The output of the multivariate program consists, in order, of

- the tuple specification as specified in the input specification using the -tupleFile switch,
- the corresponding MI or entropy value depending on whether two sets of tuples are specified or only a single one respectively,
- the # of data samples used, 
- the # of EM iterations
- the entropies of the X, Y and (X,Y) sets respectively in the MI case

If the -o switch is supplied output goes to the specified file,
otherwise it goes to standard output.

A discrete version of the program is in the subdirectory discrete-mi,
which also contains a simple example script.

Inputs are: (1) a GMTK-style observation file (with similar input
options that GMTK accepts), and (2) tuple-file which specifies the
offsets for which the MI needs to be calculated.

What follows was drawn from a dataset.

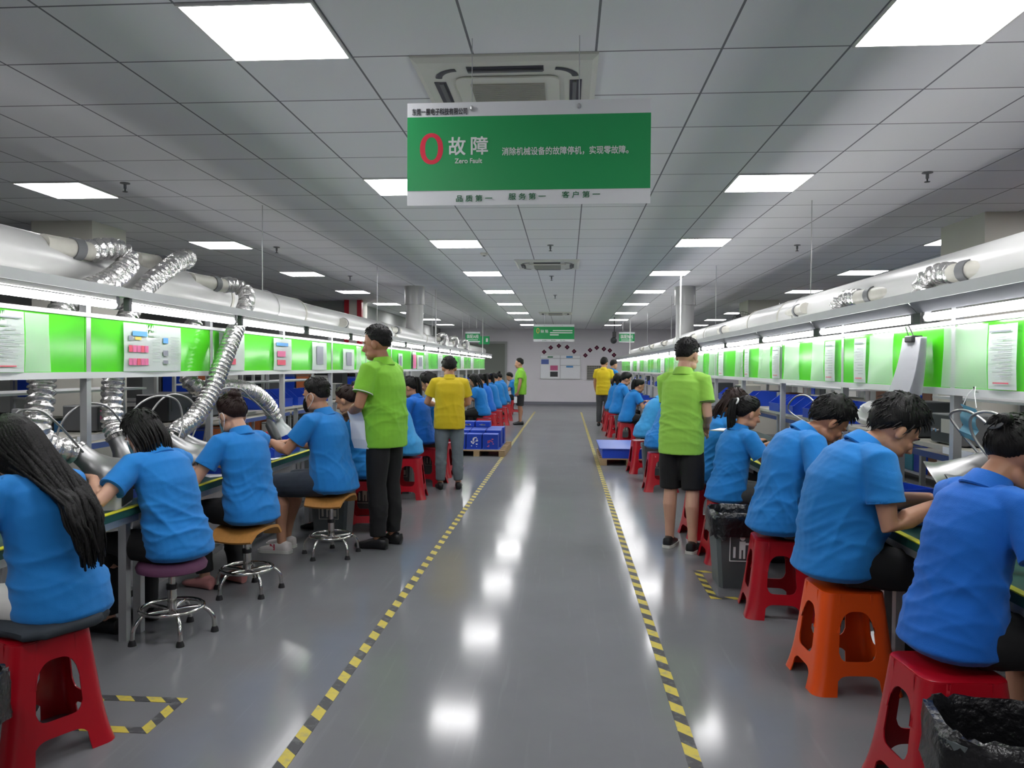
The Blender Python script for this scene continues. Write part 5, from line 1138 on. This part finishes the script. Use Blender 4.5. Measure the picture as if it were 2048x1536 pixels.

As an example, suppose you have three features and a label and you
store in a GMTK observation file such that the first three elements
are the features and the last one the label.  To compute the MI
between each feature and the label, you'd use the tuple file below:


[0@0] [3@0]
[1@0] [3@0] 
[2@0] [3@0]

assuming positions 0,1, and 2 for the features and index 3 for the
label.

This will produce 3 MI values I(0;3),I(1;3), and I(2;3), one for each
line of tuple file.

[0,1,2@0] [3@0] would compute I(0,1,2 ; 3), the joint MI between
(0,1,2) and the label 3.

The "@0" means that all features and the label are in the same time
frame relative to each other.  If you had a time series and wanted the
MI between, say feature 2 in the previous time frame and the current
one, you'd use 

[2@-1] [2@0]

The example ./discrete-mi/run_discrete_mi2.sh computes MI on some
discrete data in the subdirectory tuple-files using the 3-line tuple
file above.  It outputs 3 MI values in the file specified using the -o
option.

If your features are continuous and your label discrete you can
calculate H(F1,F2,F3) using a tuple line of the form

[F1,F2,F3@0] 

then calculate H(F1,F2,F3|LABEL) the same way as above except the
observations should only contain frames with label LABEL.